Nov 27, 2009

Fueling Effective Team Working using Social Technologies

THE STORY SO FAR
(scenario 2 from here)
Alacrity Legal Technologies is a new Legal Process Outsourcing firm which focuses on a complex method of helping law firms in the US get their litigation issues outsourced to India. On each of these teams it needs the various groups of people to work together so that case materials and lawyer’s notes for clients to work on before the start of the day. Hence teams of law researchers, Indian lawyers and US client managers need to work together to get fast turnaround times.
Sundar Raman, the 43 year old CEO of the firm, is concerned at the high levels of customer complaints – the key theme being that ALT teams always seem to be missing their deadlines. Sundar decided to dig deeper and found that the delays are caused by the serial processing nature of the work: a mis-communication in the to-and-fro chain of emails would stop everyone else’s work and cause serious delays.
Sundar instinctively knew that a way for people to work on documents together without necessarily emailing versions back and forth would speed up the deliverables.
“But I don’t know what that toolkit looks like,” Sundar told Gautam, “and I don’t know if it’s even possible to change the work habits of seasoned paralegals and lawyers.”
WHAT HAPPENS NEXT
Gautam reassured Sundar that many organizations shared his dilemma. The nature of our work, especially knowledge work, has dramatically changed while our communication toolkit hasn’t.
“The model for email is offline filing systems,” Gautam explained to Sundar. “The system of Inbox, Outbox, Drafts? They spell the “I do my job, and now the ball is in your court” – There is little sharing of contexts – people don’t really write about the attachments they send or what people have to work along with.
So I’d tell Sundar Raman that what Alacrity Legal Technologies that what they need is for groups to work together in “Shared In The Flow Workspaces” – In The Flow to signify a natural way of working and not something that has to be done externally or in addition to ‘regular work’.

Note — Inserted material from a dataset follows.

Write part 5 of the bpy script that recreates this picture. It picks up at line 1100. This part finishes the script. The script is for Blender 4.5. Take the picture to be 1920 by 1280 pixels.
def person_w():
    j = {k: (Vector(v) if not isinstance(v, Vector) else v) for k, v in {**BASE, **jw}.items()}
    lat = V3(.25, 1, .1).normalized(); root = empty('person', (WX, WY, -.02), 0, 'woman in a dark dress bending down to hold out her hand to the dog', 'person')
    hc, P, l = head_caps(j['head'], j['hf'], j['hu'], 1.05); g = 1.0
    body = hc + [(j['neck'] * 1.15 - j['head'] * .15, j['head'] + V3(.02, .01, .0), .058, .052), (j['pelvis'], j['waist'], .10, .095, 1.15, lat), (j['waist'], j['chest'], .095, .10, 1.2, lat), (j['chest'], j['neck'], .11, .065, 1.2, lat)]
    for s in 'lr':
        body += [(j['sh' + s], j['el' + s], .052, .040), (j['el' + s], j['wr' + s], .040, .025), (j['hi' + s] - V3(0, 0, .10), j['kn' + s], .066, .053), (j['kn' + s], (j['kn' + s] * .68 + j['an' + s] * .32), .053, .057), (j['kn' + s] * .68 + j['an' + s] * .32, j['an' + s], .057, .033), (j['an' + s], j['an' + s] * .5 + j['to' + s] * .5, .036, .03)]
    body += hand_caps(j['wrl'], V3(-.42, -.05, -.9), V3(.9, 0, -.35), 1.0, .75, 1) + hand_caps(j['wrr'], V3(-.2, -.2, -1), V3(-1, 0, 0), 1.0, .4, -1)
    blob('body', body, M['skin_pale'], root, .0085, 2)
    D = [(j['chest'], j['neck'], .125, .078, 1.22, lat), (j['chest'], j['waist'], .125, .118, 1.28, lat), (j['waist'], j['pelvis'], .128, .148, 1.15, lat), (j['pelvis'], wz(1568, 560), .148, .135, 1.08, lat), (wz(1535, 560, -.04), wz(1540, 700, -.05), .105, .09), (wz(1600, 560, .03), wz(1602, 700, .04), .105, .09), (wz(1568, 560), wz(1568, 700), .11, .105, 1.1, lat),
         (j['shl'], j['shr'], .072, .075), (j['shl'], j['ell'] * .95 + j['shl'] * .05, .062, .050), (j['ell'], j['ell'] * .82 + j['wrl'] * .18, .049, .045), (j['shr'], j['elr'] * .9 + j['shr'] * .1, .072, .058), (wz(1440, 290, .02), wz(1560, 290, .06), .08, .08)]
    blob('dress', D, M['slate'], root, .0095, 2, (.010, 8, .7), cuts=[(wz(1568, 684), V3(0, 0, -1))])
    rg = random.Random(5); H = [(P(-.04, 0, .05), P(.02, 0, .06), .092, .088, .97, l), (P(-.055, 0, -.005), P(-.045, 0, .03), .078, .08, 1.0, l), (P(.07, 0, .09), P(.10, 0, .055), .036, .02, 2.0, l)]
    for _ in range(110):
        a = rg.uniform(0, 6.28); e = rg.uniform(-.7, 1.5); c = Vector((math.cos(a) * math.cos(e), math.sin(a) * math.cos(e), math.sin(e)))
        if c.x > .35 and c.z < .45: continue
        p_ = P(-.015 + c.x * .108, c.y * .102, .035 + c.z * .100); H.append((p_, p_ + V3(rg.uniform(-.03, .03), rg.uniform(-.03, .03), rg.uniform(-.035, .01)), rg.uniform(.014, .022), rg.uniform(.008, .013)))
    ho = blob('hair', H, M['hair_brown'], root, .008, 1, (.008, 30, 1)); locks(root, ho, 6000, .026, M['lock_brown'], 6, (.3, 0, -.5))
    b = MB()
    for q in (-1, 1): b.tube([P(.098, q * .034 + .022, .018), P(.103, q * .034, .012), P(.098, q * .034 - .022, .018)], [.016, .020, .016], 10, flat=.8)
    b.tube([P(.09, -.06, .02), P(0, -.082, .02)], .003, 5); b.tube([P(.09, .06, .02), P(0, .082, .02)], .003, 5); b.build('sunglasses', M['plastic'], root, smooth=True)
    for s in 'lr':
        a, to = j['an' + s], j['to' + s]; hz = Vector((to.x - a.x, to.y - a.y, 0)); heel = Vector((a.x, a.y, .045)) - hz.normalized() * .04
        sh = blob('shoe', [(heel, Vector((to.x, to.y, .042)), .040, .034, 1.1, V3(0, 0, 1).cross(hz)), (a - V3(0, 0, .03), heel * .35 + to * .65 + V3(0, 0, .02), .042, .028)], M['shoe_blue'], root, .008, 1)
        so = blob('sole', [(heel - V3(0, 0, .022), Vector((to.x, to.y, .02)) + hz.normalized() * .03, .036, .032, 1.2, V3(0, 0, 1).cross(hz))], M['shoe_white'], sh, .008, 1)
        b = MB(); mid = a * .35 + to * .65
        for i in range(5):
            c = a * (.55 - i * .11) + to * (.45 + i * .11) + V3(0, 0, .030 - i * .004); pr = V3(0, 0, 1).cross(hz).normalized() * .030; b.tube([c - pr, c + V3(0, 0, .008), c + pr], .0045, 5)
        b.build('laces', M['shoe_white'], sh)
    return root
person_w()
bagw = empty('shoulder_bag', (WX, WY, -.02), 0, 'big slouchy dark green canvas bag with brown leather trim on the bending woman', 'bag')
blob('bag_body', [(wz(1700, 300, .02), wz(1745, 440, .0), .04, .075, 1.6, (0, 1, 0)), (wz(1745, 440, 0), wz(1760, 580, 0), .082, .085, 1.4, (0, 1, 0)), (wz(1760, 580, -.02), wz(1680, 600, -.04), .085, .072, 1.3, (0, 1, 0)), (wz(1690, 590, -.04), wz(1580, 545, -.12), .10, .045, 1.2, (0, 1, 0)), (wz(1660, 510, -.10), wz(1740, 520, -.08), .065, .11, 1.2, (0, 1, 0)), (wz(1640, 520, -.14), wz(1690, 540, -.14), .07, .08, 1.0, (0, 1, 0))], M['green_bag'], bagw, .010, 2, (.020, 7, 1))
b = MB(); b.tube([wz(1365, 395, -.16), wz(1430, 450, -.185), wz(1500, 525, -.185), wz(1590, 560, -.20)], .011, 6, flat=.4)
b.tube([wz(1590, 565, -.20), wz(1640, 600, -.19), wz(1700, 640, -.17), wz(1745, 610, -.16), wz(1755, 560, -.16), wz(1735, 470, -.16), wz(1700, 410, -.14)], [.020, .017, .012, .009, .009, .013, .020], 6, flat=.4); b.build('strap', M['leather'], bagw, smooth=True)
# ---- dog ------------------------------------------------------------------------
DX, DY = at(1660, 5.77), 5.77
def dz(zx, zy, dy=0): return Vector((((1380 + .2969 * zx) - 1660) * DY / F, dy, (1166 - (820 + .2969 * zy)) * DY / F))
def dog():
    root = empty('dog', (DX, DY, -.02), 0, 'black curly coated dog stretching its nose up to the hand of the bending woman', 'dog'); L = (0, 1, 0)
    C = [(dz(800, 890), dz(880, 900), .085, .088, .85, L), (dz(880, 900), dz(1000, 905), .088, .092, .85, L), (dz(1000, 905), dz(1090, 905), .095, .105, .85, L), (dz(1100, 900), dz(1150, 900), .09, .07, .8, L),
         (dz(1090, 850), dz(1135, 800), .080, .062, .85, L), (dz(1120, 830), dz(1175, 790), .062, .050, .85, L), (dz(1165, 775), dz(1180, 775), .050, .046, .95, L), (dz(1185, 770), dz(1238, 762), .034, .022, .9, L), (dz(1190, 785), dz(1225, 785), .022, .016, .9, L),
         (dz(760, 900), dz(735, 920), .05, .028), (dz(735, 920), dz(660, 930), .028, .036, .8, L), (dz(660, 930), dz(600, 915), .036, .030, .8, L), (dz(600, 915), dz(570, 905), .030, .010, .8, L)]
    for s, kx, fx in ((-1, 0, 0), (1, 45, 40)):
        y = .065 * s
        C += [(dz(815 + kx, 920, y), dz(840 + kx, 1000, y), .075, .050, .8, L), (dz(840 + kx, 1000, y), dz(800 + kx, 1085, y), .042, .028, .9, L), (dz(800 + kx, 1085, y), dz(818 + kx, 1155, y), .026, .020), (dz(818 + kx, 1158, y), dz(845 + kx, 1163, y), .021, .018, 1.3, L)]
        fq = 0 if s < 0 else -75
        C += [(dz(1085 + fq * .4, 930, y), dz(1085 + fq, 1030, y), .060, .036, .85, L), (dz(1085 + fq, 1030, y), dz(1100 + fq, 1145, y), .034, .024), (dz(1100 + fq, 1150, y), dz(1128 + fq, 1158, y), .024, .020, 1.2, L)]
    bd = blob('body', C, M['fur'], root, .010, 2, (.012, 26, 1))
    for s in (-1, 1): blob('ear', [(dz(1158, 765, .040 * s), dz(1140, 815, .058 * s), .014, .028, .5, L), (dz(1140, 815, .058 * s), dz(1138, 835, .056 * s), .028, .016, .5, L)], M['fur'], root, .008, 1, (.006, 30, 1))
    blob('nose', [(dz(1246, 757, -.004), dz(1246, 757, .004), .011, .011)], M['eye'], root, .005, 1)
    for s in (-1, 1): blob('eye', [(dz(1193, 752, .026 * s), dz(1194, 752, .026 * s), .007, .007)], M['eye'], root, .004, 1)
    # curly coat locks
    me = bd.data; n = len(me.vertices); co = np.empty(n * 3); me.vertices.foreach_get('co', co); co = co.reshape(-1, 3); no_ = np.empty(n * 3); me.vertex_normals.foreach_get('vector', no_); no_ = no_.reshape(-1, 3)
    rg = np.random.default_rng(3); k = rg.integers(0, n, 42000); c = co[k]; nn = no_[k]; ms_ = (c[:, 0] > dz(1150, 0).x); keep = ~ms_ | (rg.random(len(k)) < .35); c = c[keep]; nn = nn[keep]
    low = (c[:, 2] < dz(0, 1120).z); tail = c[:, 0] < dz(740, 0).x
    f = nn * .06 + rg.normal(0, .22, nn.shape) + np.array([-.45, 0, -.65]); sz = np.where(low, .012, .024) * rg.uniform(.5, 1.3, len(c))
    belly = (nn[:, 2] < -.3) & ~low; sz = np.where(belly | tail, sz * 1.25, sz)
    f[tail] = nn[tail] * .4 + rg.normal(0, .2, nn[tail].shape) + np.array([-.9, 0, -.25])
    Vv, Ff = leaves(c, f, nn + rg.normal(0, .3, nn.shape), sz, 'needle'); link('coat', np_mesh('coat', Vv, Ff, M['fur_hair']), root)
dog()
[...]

The Governance aspects of such a system would adhere to workflows, have access rules and align to the team roles in the group.
Some of the features that would be needed, and the behaviors that ALT would enable in such shared workspaces are:
  • Wikis - these are shared pages which anybody who has access to can add and edit text, images and even video. People can add links to internal and external sites and keep a track of changes made by people. So one can say goodbye to confusing version numbers when more than 2 people are working on the same document.
  • Content Repository – This is a shared drive/folder where all relevant files are tagged by the group and it is possible to search them
  • Microblogging / Status Updates - helps people keep others informed of what they are working on, what issues they are facing and therefore
  • Project Management – Helps people to assign roles, tasks and in calendaring timelines of when they are supposed to get back with work
Using these tools, and understanding how to manage the change process from current ways of working – ALT can make its teams work faster and more effectively.